Too much of this problem is derived from the coddling of your "autistic nerds" being allowed to sit out gym glass, walk the track, etc instead of having to do pull ups, push ups, and windsprints every day. School PE should mirror boot camp in most respects with a bit of additional recreational sports added in.
People should get to be agentic rather than being forced into activities. (Not that I am against promoting physical activity in society).
And kids should be forced to do certain things, wear certain things learn certain things, so that as adults they have the agency to make choices for themselves about how they want to live.
Letting a kid get through high school with no physical activity is decreasing rather than increasing their agency. It's putting them on a path of laziness, sedentary sloth, and identity formation against athletics.
Forcing a kid to practice athletics when young increases their agency as adults. They can continue to their athletic practice or choose to be a fat slob or choose to try a new sport and it will be easier as a result of their experience.
I don't think it is forcing kids to do things that makes them agentic per se, as opposed to exposing them to different things and having an environment that ensures they engage in various healthy activities. Forcing people typically tends to do the opposite, it raises them to be conformative (unless they turn rebellious as a result of being forced).
Note that I am not against promoting sports or physical activity for kids, I took issue with forcing people to do things in the specific way anti_dan advocated for.

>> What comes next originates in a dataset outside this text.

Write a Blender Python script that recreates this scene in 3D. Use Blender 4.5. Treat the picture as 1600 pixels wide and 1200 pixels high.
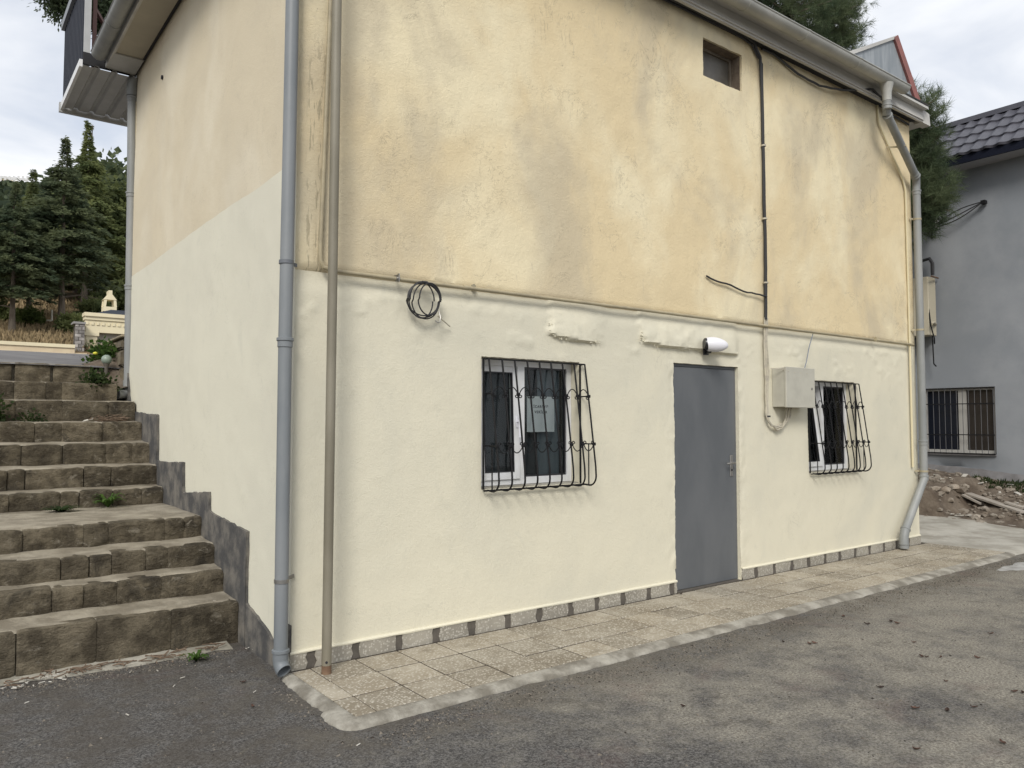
import bpy, bmesh, math, random
import numpy as np
from mathutils import Vector, Matrix

for o in list(bpy.data.objects):
    bpy.data.objects.remove(o, do_unlink=True)
scene = bpy.context.scene
COL = scene.collection
R = math.radians

# ---------------------------------------------------------------- camera
YAW = math.atan2(1574.0, math.hypot(1200, 60))      # from the view direction to the front wall's direction
PITCH = math.atan(60 / 1200.0)
cam_d = bpy.data.cameras.new('camera')
cam = bpy.data.objects.new('camera', cam_d)
COL.objects.link(cam)
cam.location = (0, 0, 1.5)
FWD = Vector((math.cos(YAW) * math.cos(PITCH), math.sin(YAW) * math.cos(PITCH), math.sin(PITCH)))
cam.rotation_euler = FWD.to_track_quat('-Z', 'Y').to_euler()
cam_d.sensor_width = 36
cam_d.lens = 27.0
cam_d.clip_start = 0.05
cam_d.clip_end = 5000
scene.camera = cam

# ---------------------------------------------------------------- sky, sun, exposure
SUN_TRAVEL = Vector((0.62, 0.66, -0.74)).normalized()
world = bpy.data.worlds.new('World')
scene.world = world
world.use_nodes = True
wn, wl = world.node_tree.nodes, world.node_tree.links
wn.clear()
w_out = wn.new('ShaderNodeOutputWorld')
w_bg = wn.new('ShaderNodeBackground')
w_sky = wn.new('ShaderNodeTexSky')
w_sky.sky_type = 'NISHITA'
w_sky.sun_disc = False
w_sky.sun_elevation = math.asin(-SUN_TRAVEL.z)
w_sky.sun_rotation = math.atan2(-SUN_TRAVEL.x, -SUN_TRAVEL.y)
w_sky.air_density = 1.0
w_sky.dust_density = 2.0
w_tc = wn.new('ShaderNodeTexCoord')
w_map = wn.new('ShaderNodeMapping')
w_map.inputs['Scale'].default_value = (1.0, 1.0, 2.2)
w_n1 = wn.new('ShaderNodeTexNoise')
w_n1.inputs['Scale'].default_value = 3.2
w_n1.inputs['Detail'].default_value = 6
w_n1.inputs['Roughness'].default_value = 0.52
w_n1.inputs['Distortion'].default_value = 0.35
w_r1 = wn.new('ShaderNodeValToRGB')
w_r1.color_ramp.elements[0].position = 0.34
w_r1.color_ramp.elements[0].color = (0.72, 0.72, 0.72, 1)
w_r1.color_ramp.elements[1].position = 0.56
w_r1.color_ramp.elements[1].color = (1, 1, 1, 1)
w_r2 = wn.new('ShaderNodeValToRGB')
w_r2.color_ramp.elements[0].position = 0.36
w_r2.color_ramp.elements[0].color = (4.75, 4.95, 5.35, 1)
w_r2.color_ramp.elements[1].position = 0.68
w_r2.color_ramp.elements[1].color = (6.7, 6.8, 6.95, 1)
w_mix = wn.new('ShaderNodeMixRGB')
wl.new(w_tc.outputs['Generated'], w_map.inputs['Vector'])
wl.new(w_map.outputs['Vector'], w_n1.inputs['Vector'])
wl.new(w_n1.outputs['Fac'], w_r1.inputs['Fac'])
wl.new(w_n1.outputs['Fac'], w_r2.inputs['Fac'])
wl.new(w_r1.outputs['Color'], w_mix.inputs['Fac'])
wl.new(w_sky.outputs['Color'], w_mix.inputs['Color1'])
wl.new(w_r2.outputs['Color'], w_mix.inputs['Color2'])
wl.new(w_mix.outputs['Color'], w_bg.inputs['Color'])
w_bg.inputs['Strength'].default_value = 0.10
wl.new(w_bg.outputs['Background'], w_out.inputs['Surface'])

sun_d = bpy.data.lights.new('sun', 'SUN')
sun_d.energy = 1.5
sun_d.angle = R(20)
sun_d.color = (1.0, 0.96, 0.90)
sun = bpy.data.objects.new('sun', sun_d)
COL.objects.link(sun)
sun.location = (-20, -25, 40)
sun.rotation_euler = SUN_TRAVEL.to_track_quat('-Z', 'Y').to_euler()

scene.view_settings.view_transform = 'Standard'
scene.view_settings.look = 'None'
scene.view_settings.gamma = 1.0
scene.view_settings.use_curve_mapping = False
scene.view_settings.exposure = 0.74
scene.render.engine = 'CYCLES'
scene.cycles.max_bounces = 5
scene.cycles.diffuse_bounces = 3
scene.cycles.caustics_reflective = False
scene.cycles.caustics_refractive = False
scene.cycles.transparent_max_bounces = 12

random.seed(11)
rng = np.random.default_rng(11)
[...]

I disagree, though I totally see your point and agree with it. I'm of the opinion that in the modern world, one must embrace the inevitable upper-middle-class-white-person cycle of periodically inventing a new sport ("rich climbing") so that white kids have something they can compete in. It's great to expose kids to lots of different kinds of things they can do! I often joke that Lionel Messi, in a world without soccer, would be a short Argentine mechanic with a weird ability to do things with his feet, no one would know he was one of the greatest athletes of all time. It's important to try a variety of things. But, I disagree with the idea that it should be left to chance: kids should be forced to try a variety of things.
Fundamentally where we differ is here:
The majority of great innovations come out of restrictions. Most modern American men's fashion stems from essentially three places: military uniforms, prison uniforms, or prep school/ivy league/country club dress codes. Innovations to look good while skirting those regulations lead to essentially all male fashion today.
Restrictions and constraints can exist in a system that allows freedom; they don't have to come from being forced. You simply remove the incentives and conditions that enable participation in outcomes you don't want, and introduce barriers to them, while simultaneously creating pathways and support for the outcomes you do want.
It is pretty simple, and all about system design. Kids are naturally curious and become bored if they don't do anything. You create a system where they have the option to participate in all the activities you want them to participate in (and of course you can and should encourage them to continue doing those when they become hard to promote resilience, hardwork and grit, and there are several ways of achieving this without having to use force), and at the same time just don't have the activities you don't want them to participate in (for example just don't give them internet access/electronics devices if you don't want them to be hijacked by their phone all the time). Lionel Messi became himself because he had access to soccer, and there were no competing distractions that diverted his energy away from soccer. The system was conducive to creating intrinsic passion in Lionel, which is necessary for success. It wouldn't have occurred if he was in the type of system anti_dan advocated for. I know because forced P.E. in school never motivated anyone around me into becoming better; and also because when people were allowed to do whatever they want, rather than being forced to participate in the specific activity that was chosen that day, it didn't result into them becoming lazy or growing up into someone who never does physical activity for health.